A new study describes the misidentification of 28 supermassive black holes, found approximately 5 billion light-years away within the Chandra Deep Field-South.

A team of researchers led by Erini Lambrides of Johns Hopkins University spotted the black holes which have been there all along but masqueraded as other cosmic objects. The team had used NASA's Chandra X-ray Observatory and a host of other telescopes, including the Spitzer Space Telescope and Hubble Space Telescope.

"With our new identifications we've found a bunch of heavily obscured black holes that had previously been missed," Lambrides said in a statement. "We like to say we found these giant black holes, but they were really there all along."

Within this image, astronomers had already identified 67 black holes that have been obscured by envelopes of gas and dust, creating a cocoon-like structure. Now, with this new study, researchers have identified these 28 supermassive black holes, which were previously miscategorized as either slowly growing black holes with low-densities or without cocoons or distant galaxies.

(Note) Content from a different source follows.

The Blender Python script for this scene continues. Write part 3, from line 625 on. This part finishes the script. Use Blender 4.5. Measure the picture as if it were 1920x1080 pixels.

The new observations paved the way to the realization that the objects were actually supermassive black holes, the biggest type of black hole that grows by sucking in any surrounding material using their extremely powerful gravitational pull. Material pulled in by the black hole builds up heat and produces radiation in different wavelengths, including X-rays. This is why the use of X-ray telescopes are critical in observing these cosmic objects.

Lambrides and her team came to this conclusion by comparing their data with what is expected for a growing black hole then predicted the number of X-rays that each object emits. 28 X-ray sources were found to have a much lower level, leading them to discover the cocoon of dust and gas surrounding the objects is about 10 times denser than their previous calculations.

With the higher-density cocoon considered, the team was able to show how these black holes emit more X-rays than previously believed, given that the cocoon inhibits a huge amount of radiation from going out and being observed from our planet. As these cocoons feed growing black holes, finding that these cocoons are much denser than expected led the researchers to find that the black holes are growing quickly as they are fueled by these surrounding envelopes.

The findings are of huge importance because it supports theoretical models that measure how many black holes exist in the universe, the rate of their growth, and what's possibly hiding them and changing how they are seen from our end.

The paper has been published in The Astrophysical Journal in June.